Simon Templar arrives in a Welsh village in time to join the search for a lost shepherd. When the stray shepherd is located he's out of his mind, with strange lascerations across his chest.
Sometimes Leslie Charteris seemed to be dozing over his typewriter. He wrote an awful lot until he farmed the Saint out, and churned out rubbish with the greater Templar yarns.
This tale was changed a lot and was stuffed with familiar faces to make it palatable (including lovely Annette Andre, who once popped up in the overrated but nevertheless brilliant "The Prisoner"; and Anthony Bate as the not-quite-mad-enough scientist who seems not so much mad as incredibly testy).
The problem with "mad scientist" stories is making what they're mad about seem realistic. American '60s TV, which had more money, had enough difficulty with making its off-and-on brilliant SF programs believable. This tale ends up downright silly. But it was Charteris' idea. He gets the blame.

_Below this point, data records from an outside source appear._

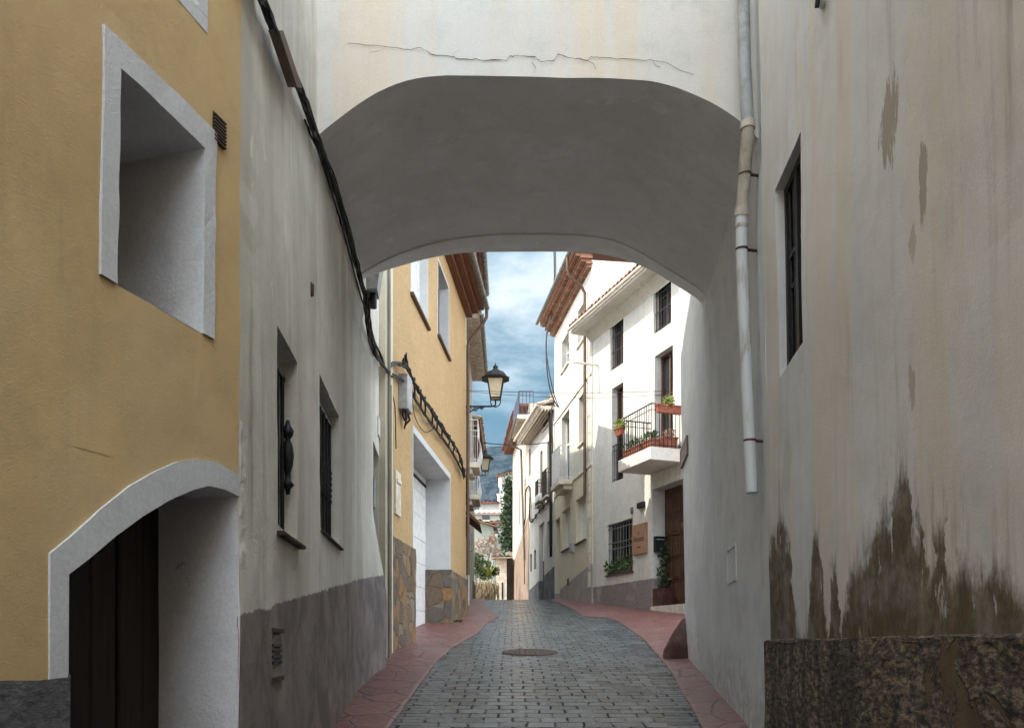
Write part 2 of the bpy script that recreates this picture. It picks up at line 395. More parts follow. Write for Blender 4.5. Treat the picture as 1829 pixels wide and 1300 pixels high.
M['door_black'] = mat('dark planks', rough=.6, fn=lambda n: (lambda k: {'color': n.ramp(k, [(.3, (.012, .008, .006)), (.7, (.03, .021, .016))]), 'normal': n.bump(k, .4, .006)})(n.noise(n.vm('MULTIPLY', n.pos(), (30, 30, 1.5)), 2, 5, .6)))
M['wood'] = mat('carved walnut', rough=.5, fn=lambda n: (lambda k: {'color': n.ramp(k, [(.3, (.03, .014, .007)), (.7, (.085, .038, .017))]), 'normal': n.bump(k, .3, .005)})(n.noise(n.vm('MULTIPLY', n.pos(), (26, 26, 2)), 2, 5, .6)))
M['signwood'] = mat('sign board', rough=.6, fn=lambda n: (lambda k: {'color': n.ramp(k, [(.3, (.25, .14, .075)), (.7, (.34, .20, .115))]), 'normal': n.bump(k, .3, .004)})(n.noise(n.vm('MULTIPLY', n.pos(), (12, 12, 2)), 3, 5, .6)))
M['brownpaint'] = simple('brown paint', (.10, .055, .035), .55)
M['soffitwood'] = mat('terracotta eave boards', rough=.75, fn=lambda n: (lambda k: {'color': n.ramp(k, [(.25, (.09, .032, .015)), (.75, (.19, .075, .035))]), 'normal': n.bump(k, .4, .01)})(n.noise(n.vm('MULTIPLY', n.pos(), (9, 2, 3)), 3, 5, .6)))
M['tile'] = mat('clay roof tiles', rough=.85, fn=lambda n: {'color': n.mix(n.m('MULTIPLY', n.step(n.noise(n.pos(), 6, 5, .65), .42, .66), .6), n.ramp(n.isl(), [(0, (.19, .08, .045)), (.35, (.27, .125, .07)), (.7, (.23, .12, .075)), (1, (.34, .20, .125))]), (.12, .085, .06)), 'normal': n.bump(n.noise(n.pos(), 60, 4, .6), .3, .006)})
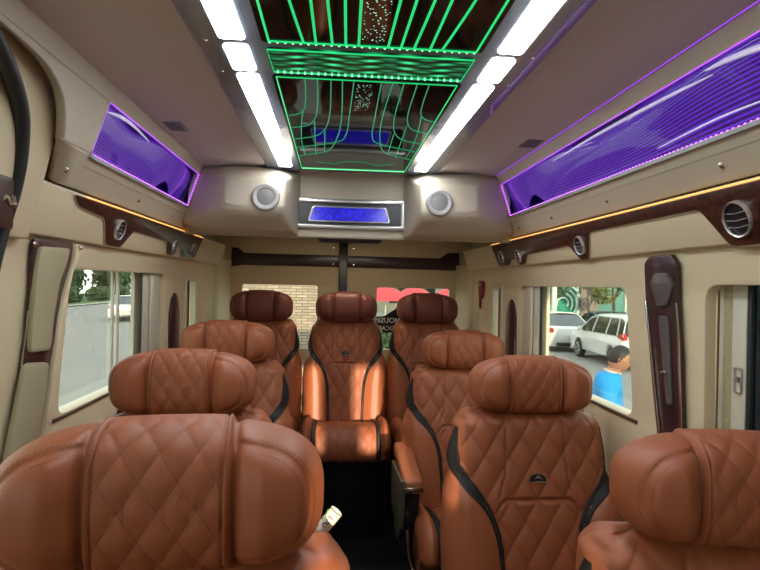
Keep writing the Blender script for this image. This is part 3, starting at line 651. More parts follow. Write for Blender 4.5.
o = thing('pillar_lamp_trim', 'dark wood pillar trim with hexagonal lamp and chrome edges between right windows', 'pillar trim', (.80, 1.45, .90))
f = lambda off: (lambda a, b, c: ((.815-off-c)-.80, a-1.45, b-.90))
M_lampg = mat('plum_grey_plastic', (0.10, 0.085, 0.085), 0.3)
M_lampg = mat('plum_grey_plastic', (0.10, 0.085, 0.085), 0.3)
plate('wood_body', rpoly([(1.33, .60), (1.335, 1.0), (1.348, 1.185), (1.366, 1.327), (1.372, 1.421), (1.397, 1.446), (1.498, 1.446), (1.523, 1.425), (1.510, 1.305), (1.474, 1.105), (1.445, .976), (1.42, .60)], .006), [], .014, f(0), M_wooddk, o, .004)
plate('hexagonal_lamp', rpoly([(1.478, 1.370), (1.458, 1.397), (1.401, 1.397), (1.371, 1.372), (1.398, 1.311), (1.444, 1.307)], .006), [], .010, f(.012), M_lampg, o, .004)
plate('lamp_highlight', [(1.400, 1.394), (1.386, 1.394), (1.368, 1.376), (1.376, 1.370)], [], .002, f(.0225), M_chrome, o)
plate('pull_handle', rpoly([(1.437, 1.284), (1.394, 1.284), (1.369, 1.056), (1.391, 1.054)], .012), [], .010, f(.012), M_lampg, o, .004)
lathe('handle_button', [(0, .010), (.005, .009), (.007, 0)], M_chrome, o, Matrix.Translation((-.008, 1.397-1.45, 1.137-.90)) @ Matrix.Rotation(-pi/2, 4, 'Y'), 12)
tube('chrome_edge', [((.799-.80), p[0]-1.45, p[1]-.90) for p in ((1.507, 1.32), (1.480, 1.214), (1.455, 1.099), (1.430, .988), (1.40, .70))], .0032, M_chrome, o, 6)
tube('chrome_edge', [((.799-.80), p[0]-1.45, p[1]-.90) for p in ((1.366, 1.32), (1.352, 1.226), (1.343, 1.118), (1.335, 1.013), (1.33, .70))], .0032, M_chrome, o, 6)
# rear plum plates between the small windows
for s, ya in ((-1, 2.68), (1, 2.745)):
    t = plate('pillar_plate', rpoly([(ya-.072, .78), (ya-.072, 1.20), (ya-.04, 1.27), (ya, 1.295), (ya+.04, 1.27), (ya+.072, 1.20), (ya+.072, .78)], .012), [], .012, lambda a, b, c, s=s: (s*(.808+c), a, b), M_wooddk, None, .003)
    tag(t, 'narrow dark arched plate on the ' + ('left' if s < 0 else 'right') + ' wall beside the rear side window', 'trim plate', 'arched wall plates')
# emergency hammer
o = thing('emergency_hammer', 'red emergency hammer hanging in its holder on the rear right wall', 'hammer', (.81, 3.31, 1.31))
plate('hammer_holder', rpoly([(-.040, -.0), (-.045, .075), (.035, .08), (.035, .0), (.008, -.03), (-.015, -.03)], .01), [], .02, lambda a, b, c: (-.012+c, a, b), M_red, o, .004)
tube('hammer_handle', [(-.006, -.003, .06), (-.008, -.003, -.02), (-.006, .002, -.09)], [.012, .010, .007], M_red, o, 8)
tube('hammer_head', [(-.014, -.035, .055), (-.016, 0, .058), (-.014, .03, .055)], [.006, .011, .008], M_silver, o, 8)

# ------------------------------------------------------------------ seats
HA, HB, HC = .191, .092, .068      # headrest half width, height, depth
def diam(u, v, cw, ch): return (abs(sin(pi*(u/cw+v/ch)))*abs(sin(pi*(u/cw-v/ch))))**.32
def hr_point(s, th, off=0.0):
    """s in -1..1 across, th around the section (0 = front, pi/2 = top)"""
    a = abs(s); top = sin(th) > 0
    e = (max(0.0, 1-a**2.8))**(1/2.8) if top else (max(0.0, 1-a**3.4))**(1/3.4)
    ed = (max(0.0, 1-a**3.6))**(1/3.6)
    ct, st = cos(th), sin(th); p = .72
    z = HB*e*math.copysign(abs(st)**p, st)
    front = ct > 0
    wing = .022*sm(.40, .62, a)*(1-sm(.80, 1.0, a)) if front else 0
    y = -(HC*ed)*math.copysign(abs(ct)**p, ct) - wing*abs(ct)**.6
    v = Vector((s*HA, y, z))
    if off: 
        nrm = Vector((0, -ct, st)).normalized(); v += nrm*off
    return v
def headrest_meshes(m_body, m_panel, quilt=True):
    ns, nt_ = 132, 88; V = []; Fc = []; SD = []; SL = []; Q = []; U = []
    for i in range(ns+1):
        s = -cos(pi*i/ns) * .5 + (-1+2*i/ns)*.5
        s = max(-.9995, min(.9995, s))
        for k in range(nt_):
            th = 2*pi*k/nt_; v = hr_point(s, th); a = abs(s)
            sdv = 1.0; sl = 0.0
            if cos(th) > -.15:
                # D shaped seam on the wing, parallel to the outline
                rz = v.z/HB; r = (max(0, (a-.42)/.58)**2.4+abs(rz)**2.4)**(1/2.4)
                if a > .44:
                    sdv = (r-.80)*HB; sl = math.atan2(rz, (a-.42)/.58)*.10
                    v.y += .0055*math.exp(-(sdv/.0028)**2); v.y -= .003*sm(0, .012, -sdv)
            # crease beside the centre panel
            v.y += .010*math.exp(-((a-.43)*HA/.005)**2)*(1 if cos(th) > 0 else -1)
            if abs(sin(th)) > .3: v.z -= .003*math.exp(-((a-.43)*HA/.005)**2)*math.copysign(1, sin(th))
            V.append(v); SD.append(sdv); SL.append(sl); Q.append(0.0); U.append((0.01, 0.0))
    for i in range(ns):
        for k in range(nt_):
            Fc.append((i*nt_+k, i*nt_+(k+1) % nt_, (i+1)*nt_+(k+1) % nt_, (i+1)*nt_+k))
    Fc.append(tuple(range(nt_))); Fc.append(tuple(ns*nt_+k for k in range(nt_)))
    body = mk('headrest', V, Fc, m_body, None, uvs=U, attrs={'seamd': SD, 'seaml': SL, 'quilt': Q})
    # wrap-around centre panel
    ns2 = 84; V = []; Fc = []; SD = []; SL = []; Q = []; U = []
    arc = [0.0]; prev = hr_point(0, 0)
    for k in range(1, nt_+1):
        c = hr_point(0, 2*pi*k/nt_); arc.append(arc[-1]+(c-prev).length); prev = c
    for i in range(ns2+1):
        t = -1+2*i/ns2; s = t*.415; at = abs(t)
        for k in range(nt_+1):
            th = 2*pi*k/nt_; vv = arc[k] if k <= nt_/2 else arc[k]-arc[-1]
            u = s*HA
            edge = sm(1.0, .93, at)
            q = 1.0 if (at < .86 and quilt and abs(vv) < .13) else 0.0
            d = diam(u, vv, .042, .069) if quilt and at < .90 and abs(vv) < .13 else 1.0
            pip = .0045*math.exp(-((at-.945)/.03)**2)
            off = -.004 + .0085*edge*(.15+.85*(.30+.70*d)) + pip*.35 - .003*math.exp(-((at-.88)/.022)**2)
            v = hr_point(s, th, off)
            V.append(v); SD.append((at-.905)*.415*HA if at > .7 else 1.0); SL.append(vv); Q.append(q); U.append((u, vv))
    for i in range(ns2):
        for k in range(nt_):
            Fc.append((i*(nt_+1)+k, i*(nt_+1)+k+1, (i+1)*(nt_+1)+k+1, (i+1)*(nt_+1)+k))
    # SD: stitches one side only
    pan = mk('center_panel', V, Fc, m_panel, None, uvs=U, attrs={'seamd': [abs(d)+.004 if d < .9 else 1.0 for d in SD], 'seaml': SL, 'quilt': Q}, fix=True)
    return body, pan
# backrest
WT = [(.30, .262), (.45, .272), (.64, .274), (.73, .266), (.775, .250), (.80, .238), (.86, .236), (.94, .226), (.96, .216)]
ST = [(.34, .108), (.50, .112), (.62, .122), (.69, .142), (.74, .175), (.78, .212), (.81, .232), (.90, .236)]   # strip centre line
ZT = .985
def bw(z): return interp(WT, z)
def bs(z): return interp(ST, z)
def yoke_x(z): return interp([(.70, .128), (.735, .118), (.80, .094), (.96, .090)], z)
def zseam(a): return .732 - .034*max(0.0, (a-.092)/.034)**2.2
def BF(x, z):
    """front surface of the backrest, local y"""
    a = abs(x); w_ = bw(z); y = .030 + (z-.97)*.20
    y += .050*(a/w_)**9
    zs = z; xs_ = bs(z)
    if z < .80 and a > xs_:     # side bolster
        t = (a-xs_)/(w_-xs_+1e-6); y -= .036*sin(min(1, t)*pi*.9)*sm(.80, .74, z)
        y -= .010*sm(.80, .70, z)
        y += .002*math.exp(-((t-.45)/.08)**2)*sm(.8, .72, z)
    # quilting
    q = 0; d = 1
    if z > zseam(min(a, .13))+.006 and (a < xs_-.01 or z > .80) and a < w_-.012: d = diam(x, z-.735, .078, .120); q = 1
    elif z <= zseam(a)-.007 and a < min(xs_, .130)-.010: d = diam(x, z-.735, .078, .120); q = 1
    y -= .0105*(d-.4) if q else 0
    for dist in ((abs(z-zseam(a)) if a < .130 else 1), (abs(a-yoke_x(z)) if .735 < z < .965 else 1)):
        if dist < .02: y += .006*math.exp(-(dist/.0032)**2)
    return y, q
def backrest_mesh(m):
    rows = []; nz, nx = 120, 116
    zs = [.34+(ZT-.05-.34)*i/nz for i in range(nz+1)]
    V = []; Fc = []; U = []; Q = []; SD = []; SL = []
    nside = 7; T = .115
    def add_row(z, phi):
        w_ = bw(min(z, .96)); c = cos(phi)
        z_ = z
        ybk = .030+(min(z, .96)-.97)*.20 + T; ymid = ybk - T*.5
        wr = w_-.035*(1-c)
        for i in range(nx+1):
            x = -1+2*i/nx; X = x*wr
            zz = z_ - (0 if phi == 0 else 0)
            y, q = BF(X, min(z, .968)); y = ymid + (y-ymid)*c
            sdv = min((abs(z-.732) if abs(X) < .12 else 1), (abs(abs(X)-yoke_x(z)) if .74 < z < .965 else 1))
            zq = z_ - .012*sm(.75, 1.0, abs(x))*sin(phi)*1.2
            V.append((X, y, zq)); U.append((X, z-.735)); Q.append(1.0 if q and phi == 0 else 0.0)
            SD.append(min(sdv, 1.0)); SL.append(z+X)
        yl = ymid+(BF(wr, min(z, .968))[0]-ymid)*c; yb = ymid+(T*.5)*c
        for i in range(1, nside):
            t = i/nside; V.append((wr+.006*sin(t*pi), lerp(yl, yb, t), z_ - .0144*sin(phi))); U.append((0.01, 0)); Q.append(0.0); SD.append(1.0); SL.append(0)
        for x in (1, .5, 0, -.5, -1):
            V.append((x*wr, yb, z_)); U.append((0.01, 0)); Q.append(0.0); SD.append(1.0); SL.append(0)
        for i in range(1, nside):
            t = 1-i/nside; V.append((-wr-.006*sin(t*pi), lerp(yl, yb, t), z_ - .0144*sin(phi))); U.append((0.01, 0)); Q.append(0.0); SD.append(1.0); SL.append(0)
    for z in zs: add_row(z, 0)
    for k in range(1, 13):
        ph = pi/2*k/12; add_row(ZT-.05+.05*sin(ph), ph*.985)
    R = len(V)//(nx+1+2*(nside-1)+5); C = nx+1+2*(nside-1)+5
    for i in range(R-1):
        for k in range(C): Fc.append((i*C+k, i*C+(k+1) % C, (i+1)*C+(k+1) % C, (i+1)*C+k))
    Fc.append(tuple(range(C))); Fc.append(tuple((R-1)*C+k for k in range(C)))
    return mk('backrest', V, Fc, m, None, uvs=U, attrs={'quilt': Q, 'seamd': SD, 'seaml': SL})
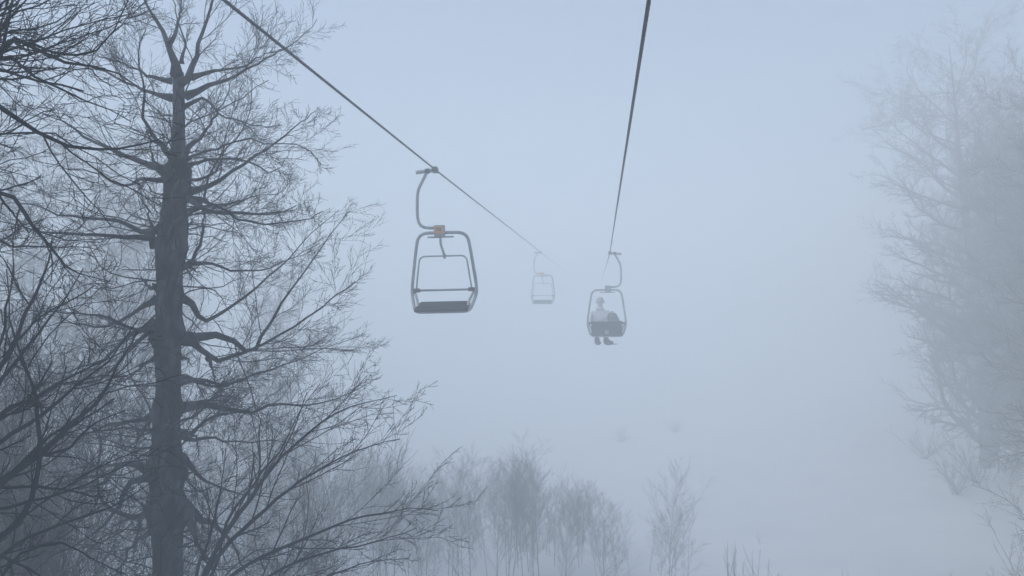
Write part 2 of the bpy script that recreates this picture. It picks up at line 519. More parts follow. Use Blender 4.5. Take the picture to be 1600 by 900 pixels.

Moore and Andre are pretty and play well together. The supporting players do their best to make it believable. But in the final analysis it has the feel of a Steed and Mrs. Peel episode without the flippant humor.
Still, though I'm a Charteris "ST" fan myself, i try to catch anything with Annette Andre. And Moore, as always, is good at what he does, whether he's Simon Templar or James Bond. The pretty heroes make this episode watchable.